MINNEAPOLIS, MN – Through the generous support of the Doris Duke Charitable Foundation, The Nature Conservancy’s Natural Climate Solutions Accelerator program is announcing the award of $860,000 to be split among five projects designed to help scale climate change mitigation by capturing and storing carbon on natural and working lands in the U.S. The five recipients are part of the third round of grantees for the Accelerator program, which has awarded more than $2.5 million dollars to fifteen climate projects around the country. 

The 2018 Fourth National Climate Assessment and Intergovernmental Panel on Climate Change’s 1.5 degrees Celsius Report provided additional urgent wake-up calls on the need for ambitious and innovative climate action to achieve a low carbon economy and accelerate removal of greenhouse gases already emitted into the atmosphere.
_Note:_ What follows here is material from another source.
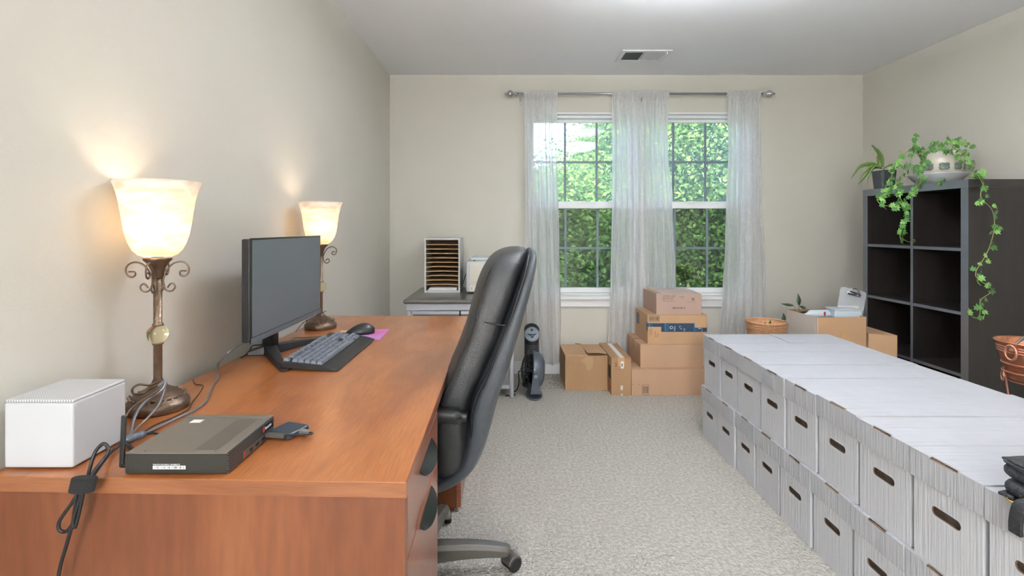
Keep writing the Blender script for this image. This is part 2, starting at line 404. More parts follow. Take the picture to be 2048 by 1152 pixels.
def emis(name, col, s):
    m = bpy.data.materials.new(name); m.use_nodes = True; b = m.node_tree.nodes['Principled BSDF']
    b.inputs['Base Color'].default_value = lin(col); b.inputs['Emission Color'].default_value = lin(col); b.inputs['Emission Strength'].default_value = s
    return m
M['bulb'] = emis('lit_bulb', '#ffe6c4', 14)
M['ceil_fill'] = emis('fill_bowl_glow', '#f4f8ff', CEIL_FILL)
M['fill_uplight'] = emis('fill_tray_glow', '#f4f8ff', UP_FILL)
M['fill_drum'] = emis('fill_drum_glow', '#f4f8ff', DRUM_FILL)

# ------------------------------------------------------------------ room shell
T = .16
WX0, WX1, WZ0, WZ1 = .164, 2.0, .634, 2.135
def struct(mb, name, m, **k):
    return mb.build(name, m, kind='structure', **k)
struct(MB().box(XL-T, XR+T, YF-T, YB+T, -.1, 0), 'floor', M['carpet'])
struct(MB().box(XL-T, XR+T, YF-T, YB+T, ZC, ZC+.2), 'ceiling', M['ceil'])
struct(MB().box(XL-T, XL, YF-T, YB+T, 0, ZC), 'wall_left', M['wall'])
struct(MB().box(XR, XR+T, YF-T, YB+T, 0, ZC), 'wall_right', M['wall'])
struct(MB().box(XL, XR, YF-T, YF, 0, ZC), 'wall_front', M['wall'])
b = MB()
b.box(XL, WX0, YB, YB+T, 0, ZC); b.box(WX1, XR, YB, YB+T, 0, ZC)
b.box(WX0, WX1, YB, YB+T, 0, WZ0); b.box(WX0, WX1, YB, YB+T, WZ1, ZC)
struct(b, 'wall_back', M['wall'])
def baseboard(name, x0, x1, y0, y1, axis):
    b = MB(); b.box(x0, x1, y0, y1, 0, .085)
    if axis == 'y': b.box(x0, x1, y0+.004, y1, .085, .1)
    elif x0 < 0: b.box(x0, x1-.004, y0, y1, .085, .1)
    else: b.box(x0+.004, x1, y0, y1, .085, .1)
    struct(b, name, M['trim'], bevel=.002)
baseboard('baseboard_back', XL, XR, YB-.014, YB, 'y')
baseboard('baseboard_left', XL, XL+.014, YF, YB-.015, 'x')
baseboard('baseboard_right', XR-.014, XR, YF, YB-.015, 'x')

# window reveals, stool and apron
struct(MB().box(WX0-.04, WX1+.04, YB-.045, YB-.0005, WZ0-.022, WZ0).box(WX0+.0005, WX1-.0005, YB-.0005, YB+.075, WZ0-.0005, WZ0+.002), 'trim_1', M['trim'], bevel=.004)
struct(MB().box(WX0-.02, WX1+.02, YB-.018, YB-.0005, WZ0-.085, WZ0-.022).box(WX0-.02, WX1+.02, YB-.024, YB-.018, WZ0-.085, WZ0-.074), 'trim_2', M['trim'], bevel=.003)
struct(MB().box(WX0+.0005, WX0+.012, YB-.001, YB+.075, WZ0+.002, WZ1-.012).box(WX1-.012, WX1-.0005, YB-.001, YB+.075, WZ0+.002, WZ1-.012)
       .box(WX0+.0005, WX1-.0005, YB-.001, YB+.075, WZ1-.012, WZ1-.0005), 'trim_3', M['trim'])

def window(n, x0, x1, gx0, gx1):
    t = thing('window_%d' % n, None, None, ((x0+x1)/2, YB+.1, WZ0+.002), kind='structure')
    zb, zt = WZ0+.0025, WZ1-.0125
    b = MB(); fy0, fy1 = YB+.05, YB+.15
    b.box(x0, gx0-.028, fy0, fy1, zb, zt); b.box(gx1+.028, x1, fy0, fy1, zb, zt)
    b.box(gx0-.028, gx1+.028, fy0, fy1, zb, .65); b.box(gx0-.028, gx1+.028, fy0, fy1, 2.10, zt)
    b.build('window_frame', M['vinyl'], t, bevel=.003)
    def sash(y0, y1, z0, z1, gz0, gz1, name, gm):
        a = MB(); e = .0275
        a.box(gx0-e, gx0, y0, y1, z0, z1).box(gx1, gx1+e, y0, y1, z0, z1)
        a.box(gx0, gx1, y0, y1, z0, gz0).box(gx0, gx1, y0, y1, gz1, z1)
        a.box(gx0, gx1, y0-.002, y0+.006, gz0-.012, gz0-.004)
        s = a.build(name, M['vinyl'], t, bevel=.003)
        ym = (y0+y1)/2; wdt = (gx1-gx0)/3; hh = (gz1-gz0)/2; g = .009
        for k in (1, 2):
            MB().box(gx0+k*wdt-g, gx0+k*wdt+g, ym-.004, ym+.004, gz0, gz1).build('muntin', M['muntin'], s)
        for k in range(3):
            MB().box(gx0+k*wdt+g*(k > 0), gx0+(k+1)*wdt-g*(k < 2), ym-.004, ym+.004, gz0+hh-g, gz0+hh+g).build('muntin', M['muntin'], s)
            for j in range(2):
                MB().box(gx0+k*wdt+g*(k > 0), gx0+(k+1)*wdt-g*(k < 2), ym-.002, ym+.002, gz0+j*hh+g*j, gz0+(j+1)*hh-g*(1-j)).build('pane', gm, s)
        return s
    sash(YB+.1, YB+.13, 1.372, 2.099, 1.412, 2.073, 'upper_sash', M['glass_up'])
    s = sash(YB+.06, YB+.095, .652, 1.405, .695, 1.352, 'lower_sash', M['glass_low'])
    MB().box((gx0+gx1)/2-.03, (gx0+gx1)/2+.03, YB+.05, YB+.0605, 1.395, 1.412).build('sash_lock', M['vinyl'], s, bevel=.003)
    MB().box(gx0-.01, gx1+.01, YB+.134, YB+.136, .66, 1.40).build('insect_screen', M['screen_mesh'], t)
window(1, WX0+.0125, 1.086, .2386, 1.034)
window(2, 1.0865, WX1-.0125, 1.143, 1.950)

# ------------------------------------------------------------------ outside: lawn and trees behind the glass
struct(MB().box(-30, 40, YB+1, 60, -3.1, -3.0), 'floor_outside', M['lawn'])
def foliage_mat():
    m = bpy.data.materials.new('tree_leaves'); m.use_nodes = True; t = m.node_tree; t.nodes.clear()
    o = t.nodes.new('ShaderNodeOutputMaterial'); tc = t.nodes.new('ShaderNodeTexCoord')
    n = t.nodes.new('ShaderNodeTexNoise'); n.inputs['Scale'].default_value = 5; n.inputs['Detail'].default_value = 3
    t.links.new(tc.outputs['Object'], n.inputs[0])
    r = t.nodes.new('ShaderNodeValToRGB'); r.color_ramp.elements[0].position = .35; r.color_ramp.elements[0].color = lin('#40632f'); r.color_ramp.elements[1].position = .66; r.color_ramp.elements[1].color = lin('#7d9c52')
    e = r.color_ramp.elements.new(.78); e.color = lin('#a07a5c')
    t.links.new(n.outputs[0], r.inputs[0])
    df = t.nodes.new('ShaderNodeBsdfDiffuse'); tl = t.nodes.new('ShaderNodeBsdfTranslucent'); t.links.new(r.outputs[0], df.inputs[0]); t.links.new(r.outputs[0], tl.inputs[0])
    a = t.nodes.new('ShaderNodeMixShader'); a.inputs[0].default_value = .35; t.links.new(df.outputs[0], a.inputs[1]); t.links.new(tl.outputs[0], a.inputs[2])
    t.links.new(a.outputs[0], o.inputs[0]); return m
M['foliage'] = foliage_mat()
def tree(label, c, r, nl, size, trunk_r=.16, group='trees outside the windows'):
    t = thing('tree', label, 'tree', (c[0], c[1], -3.0), group=None)
    rng = np.random.default_rng(int(abs(c[0]*100)+c[1]*7))
    ncl = nl//90
    d = rng.normal(size=(ncl, 3)); d /= np.linalg.norm(d, axis=1)[:, None]
    rad = rng.uniform(.45, 1.04, size=(ncl, 1))**.6
    cen = d*rad*np.array(r)
    idx = rng.integers(0, ncl, nl)
    pos = cen[idx]+rng.normal(size=(nl, 3))*np.array([.26, .26, .2])
    nor = rng.normal(size=(nl, 3))*.75+np.array([0, -.25, .7])+cen[idx]/np.array(r)*.4
    nor /= np.linalg.norm(nor, axis=1)[:, None]
    a = np.cross(nor, rng.normal(size=(nl, 3))); a /= np.linalg.norm(a, axis=1)[:, None]; b_ = np.cross(nor, a)
    s = size*rng.uniform(.6, 1.3, size=(nl, 1))
    V = np.stack([pos-a*s*.6, pos+b_*s*.42+nor*s*.1, pos+a*s*.75, pos-b_*s*.42+nor*s*.1], axis=1)
    V = V.reshape(-1, 3)+np.array([0, 0, c[2]+3.0])
    me = bpy.data.meshes.new('foliage'); me.vertices.add(4*nl); me.vertices.foreach_set('co', V.ravel().astype(np.float32))
    me.loops.add(4*nl); me.loops.foreach_set('vertex_index', np.arange(4*nl, dtype=np.int32))
    me.polygons.add(nl); me.polygons.foreach_set('loop_start', np.arange(0, 4*nl, 4, dtype=np.int32))
    me.update(calc_edges=True); me.materials.append(M['foliage'])
    o = bpy.data.objects.new('foliage', me); COL.objects.link(o); o.parent = t; o['kind'] = 'stuff'
    g = MB(); base = Vector((c[0], c[1], -3.0))
    top = Vector((c[0], c[1], c[2]+r[2]*.5))
    g.tube(spline([base, base.lerp(top, .4)+Vector((.08, .05, 0)), top], 5), [trunk_r*(1-.06*i) for i in range(11)], 10)
    g.build('trunk', M['bark'], t, smooth=True)
    g = MB()
    for k in range(7):
        a0 = base.lerp(top, .35+.08*k); an = k*2.4
        g.tube([a0, a0+Vector((math.cos(an)*r[0]*.45, math.sin(an)*r[1]*.45, .5)), a0+Vector((math.cos(an)*r[0]*.8, math.sin(an)*r[1]*.8, 1.0))], [.06, .04, .02], 6)
        if k < 6: pass
    g.build('branches', M['bark'], t, smooth=True, kind='stuff')
tree('tall sunlit leafy tree outside the right window', (4.3, 10.0, 1.9), (2.75, 2.0, 3.6), 170000, .062)
tree('rounder green tree low outside the left window, below the patch of sky', (.75, 9.0, .1), (1.9, 1.5, 2.2), 70000, .058)
tree('tree crown between the two windows, set a little farther back', (2.7, 11.8, .6), (2.0, 1.6, 3.2), 95000, .068)
tree('leafy tree outside, hidden to the left of the windows', (-2.8, 10.5, 1.2), (2.0, 2.0, 3.2), 16000, .11)
tree('leafy tree outside, hidden to the right of the windows', (8.6, 11.0, 1.6), (2.3, 2.0, 3.4), 18000, .11)
tree('dark green tree far behind the others outside', (3.2, 16.0, -.4), (5.0, 2.0, 3.6), 30000, .13)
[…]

“We are pleased to be able to support these organizations,” said Catherine Macdonald, TNC’s North America Natural Climate Solutions Director, who serves on the Steering Committee for the Accelerator program. “By funding these innovative projects, we hope to expand the use of promising, cost-effective nature-based climate solutions.”

“In addition to their climate benefits, natural climate solutions can improve life and livelihood, by protecting water supplies, improving soil health and productivity, providing wildlife habitat, buffering flood zones, creating healthier communities, and increasing income for private landowners,” Macdonald explained.
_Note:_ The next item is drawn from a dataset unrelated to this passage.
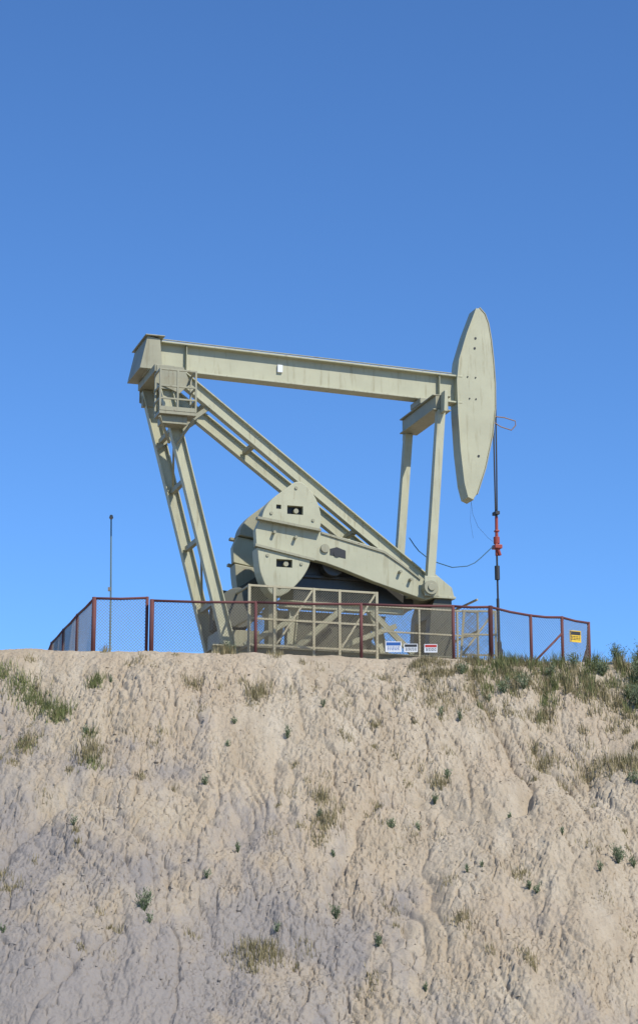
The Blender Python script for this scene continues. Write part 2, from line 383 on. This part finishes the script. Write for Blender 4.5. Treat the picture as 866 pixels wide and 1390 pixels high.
def axis(a,b,st,far,g=1.18):
    c=list(np.arange(a,b,st)); s=st; p=c[-1]
    up=[]
    while p<far: s*=g; p+=s; up.append(p)
    s=st;p=a;dn=[]
    while p>-far: s*=g;p-=s;dn.append(p)
    return np.array(dn[::-1]+c+up)
ax=axis(-9.6,9.6,.020,4000); ay=axis(-16.,-2.4,.022,4000)
X,Y=np.meshgrid(ax,ay); Z=height(X,Y)
nx,ny=len(ax),len(ay)
me=bpy.data.meshes.new('ground')
co=np.stack([X,Y,Z],-1).reshape(-1,3)
i=np.arange(ny-1)[:,None]*nx+np.arange(nx-1)[None,:]
F=np.stack([i,i+1,i+1+nx,i+nx],-1).reshape(-1,4)
me.vertices.add(len(co)); me.vertices.foreach_set('co',co.ravel())
me.loops.add(F.size); me.loops.foreach_set('vertex_index',F.ravel())
me.polygons.add(len(F)); me.polygons.foreach_set('loop_start',np.arange(0,F.size,4)); me.polygons.foreach_set('loop_total',np.full(len(F),4))
me.update(calc_edges=True)
me.polygons.foreach_set('use_smooth',np.ones(len(F),bool))
gr=bpy.data.objects.new('hillside_ground',me); sc.collection.objects.link(gr)
m,nt,b=newmat('cracked_badland_clay')
c=coord(nt); sep=nt.nodes.new('ShaderNodeSeparateXYZ'); nt.links.new(c,sep.inputs[0])
nb=noise(nt,c,.28,4,.6); nm=noise(nt,coord(nt,(1.3,.4,.4)),1.2,6,.68); nf=noise(nt,c,13,6,.75)
def mth(op,a,b_,c_=None):
    n=nt.nodes.new('ShaderNodeMath'); n.operation=op
    for k,v in enumerate((a,b_,c_)):
        if v is None: continue
        if isinstance(v,(int,float)): n.inputs[k].default_value=v
        else: nt.links.new(v,n.inputs[k])
    return n.outputs[0]
gx=mth('MULTIPLY',sep.outputs[0],-.09); gz=mth('MULTIPLY',sep.outputs[2],-.13)
gs=mth('ADD',mth('ADD',gx,gz),mth('MULTIPLY_ADD',nb,2.6,-2.1)); gs=mth('ADD',gs,mth('MULTIPLY_ADD',nm,2.0,-1.0))
gfac=ramp(nt,gs,-.05,.6)
col=mixc(nt,ramp(nt,nm,.35,.65),(.37,.30,.21),(.49,.42,.315))
col=mixc(nt,ramp(nt,nb,.42,.7),col,(.42,.335,.235))
col=mixc(nt,gfac,col,(.285,.255,.225))
col=mixc(nt,ramp(nt,nf,.54,.78),col,(.26,.21,.15))
nt.links.new(col,b.inputs['Base Color']); b.inputs['Roughness'].default_value=.95; b.inputs['Specular IOR Level'].default_value=.1
bp=N(nt,'ShaderNodeBump',Strength=.9,Distance=.045); nt.links.new(nf,bp.inputs['Height']); nt.links.new(bp.outputs[0],b.inputs['Normal'])
me.materials.append(m)
def H(x,y): return float(height(np.array([x]),np.array([y]))[0])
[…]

Dovetail joins four other awardees this year – American Farmland Trust, The Arbor Day Foundation, Rural Voices for Conservation Coalition, and Soil Health Institute – who have all identified projects to move natural climate solution efforts in forests and farmland forward.
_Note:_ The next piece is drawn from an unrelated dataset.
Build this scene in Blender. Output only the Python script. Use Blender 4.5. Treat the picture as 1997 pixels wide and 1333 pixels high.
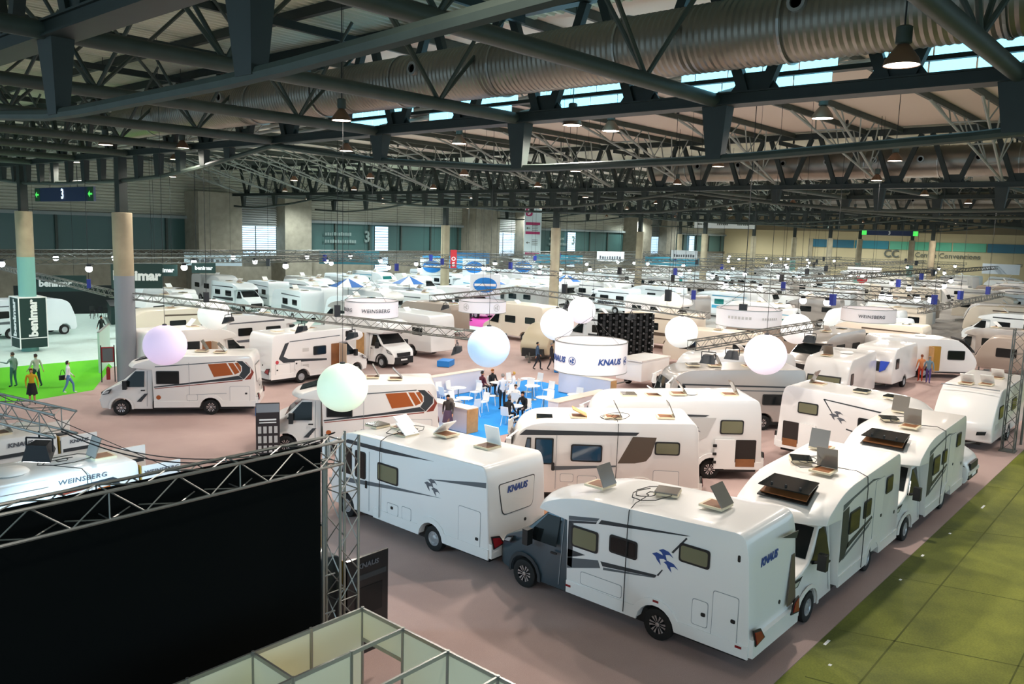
import bpy, bmesh, math, random
from math import sin, cos, pi, radians, atan2, hypot
from mathutils import Vector, Matrix
random.seed(7)
for o in list(bpy.data.objects): bpy.data.objects.remove(o)
S = bpy.context.scene
COL = S.collection
# World axes follow the hall: X runs along the long aisle, Y across it, the camera stands over (0,0) on a gallery.
# ------------------------------------------------------------------ camera
CAM_H, FPX = 8.6, 1600.0
vd = Vector((cos(radians(41)), sin(radians(41)), 0))   # horizontal view direction
rt = Vector((sin(radians(41)), -cos(radians(41)), 0))
tp = math.atan(215.0 / FPX); roll = 0.029
fwd = vd * cos(tp) - Vector((0, 0, sin(tp)))
up = vd * sin(tp) + Vector((0, 0, cos(tp)))
r2 = rt * cos(roll) + up * sin(roll); u2 = up * cos(roll) - rt * sin(roll)
cam = bpy.data.cameras.new('camera'); cam.sensor_width = 36; cam.lens = 36 * FPX / 1997.0
cam.clip_start = .1; cam.clip_end = 600
co = bpy.data.objects.new('camera', cam); COL.objects.link(co); S.camera = co
co.matrix_world = Matrix(((r2.x, u2.x, -fwd.x, 0), (r2.y, u2.y, -fwd.y, 0), (r2.z, u2.z, -fwd.z, CAM_H), (0, 0, 0, 1)))
# ------------------------------------------------------------------ world, exposure
S.view_settings.view_transform = 'Standard'; S.view_settings.look = 'None'
S.view_settings.gamma = 1; S.view_settings.use_curve_mapping = False
S.view_settings.exposure = 0.22
wd = bpy.data.worlds.new('daylight'); S.world = wd; wd.use_nodes = True
wd.node_tree.nodes['Background'].inputs[0].default_value = (.58, .83, 1.0, 1)
wd.node_tree.nodes['Background'].inputs[1].default_value = 1.15
# ------------------------------------------------------------------ materials
def lin(c):
    if isinstance(c, str):
        c = c.lstrip('#'); c = [int(c[i:i+2], 16) / 255 for i in (0, 2, 4)]
    return tuple(x / 12.92 if x <= .04045 else ((x + .055) / 1.055) ** 2.4 for x in c) + (1,)
MATS = {}
def mat(name, c, rough=.5, metal=0, emit=None, es=0, noise=0, nscale=4, bump=0, coat=0, spec=None, alpha=None, trans=0):
    if name in MATS: return MATS[name]
    m = bpy.data.materials.new(name); m.use_nodes = True; nt = m.node_tree; b = nt.nodes['Principled BSDF']
    col = lin(c); b.inputs['Base Color'].default_value = col; b.inputs['Roughness'].default_value = rough; b.inputs['Metallic'].default_value = metal
    if coat: b.inputs['Coat Weight'].default_value = coat; b.inputs['Coat Roughness'].default_value = .08
    if spec is not None: b.inputs['Specular IOR Level'].default_value = spec
    if trans: b.inputs['Transmission Weight'].default_value = trans
    if emit: b.inputs['Emission Color'].default_value = lin(emit); b.inputs['Emission Strength'].default_value = es
    if noise or bump:
        tc = nt.nodes.new('ShaderNodeTexCoord'); n = nt.nodes.new('ShaderNodeTexNoise'); n.inputs['Scale'].default_value = nscale; n.inputs['Detail'].default_value = 5
        nt.links.new(tc.outputs['Object'], n.inputs['Vector'])
        if noise:
            r = nt.nodes.new('ShaderNodeValToRGB'); r.color_ramp.elements[0].position = .3; r.color_ramp.elements[1].position = .7
            r.color_ramp.elements[0].color = tuple(x * (1 - noise) for x in col[:3]) + (1,); r.color_ramp.elements[1].color = tuple(min(1, x * (1 + noise)) for x in col[:3]) + (1,)
            nt.links.new(n.outputs['Fac'], r.inputs['Fac']); nt.links.new(r.outputs['Color'], b.inputs['Base Color'])
        if bump:
            bp = nt.nodes.new('ShaderNodeBump'); bp.inputs['Strength'].default_value = bump; bp.inputs['Distance'].default_value = .02
            nt.links.new(n.outputs['Fac'], bp.inputs['Height']); nt.links.new(bp.outputs['Normal'], b.inputs['Normal'])
    if emit: m.cycles.emission_sampling = 'NONE'
    MATS[name] = m; return m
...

Dovetail was awarded $200,000 to quantify the storage potential and opportunity across 1.5 million acres of Minnesota’s school trust lands in partnership with the Office of School Trust Lands. Additional partners include the Minnesota Department of Natural Resources Resource Assessment Program, University of Minnesota Duluth Natural Resource Research Institute, and The Nature Conservancy-Minnesota. This work will focus on quantifying the potential for improved forest management strategies and seek to identify policy avenues to improve forest management for carbon storage. Up to 60,000 acres will be identified for carbon project development over the course of the project. Dovetail Partners will take the work to a national scale by collaborating with the National Association of State Trust Lands to develop state-specific storage potential and policy guidance for up to 9 states for a total of 10 million acres.

"Even though forest carbon offset projects have been around a while, we're still seeing barriers to adoption for specific landowner groups," said Kathryn Fernholz, President/CEO of Dovetail Partners, the managing organization for the project. "This project will evaluate carbon project potentials for school trust lands, an important part of our rural land base that has not yet been engaged in these ecosystem market opportunities." 

Aaron M. Vande Linde, Director, Minnesota Office of School Trust Lands added “I recognize the important role Minnesota’s school trust lands can, and will play, in providing ecosystem services benefits like carbon sequestration through improved sustainable forest management practices. These types of mitigation strategies are key aspects of our current work as we look for opportunities to demonstrate that school trust lands can produce both economic and environmental benefits.”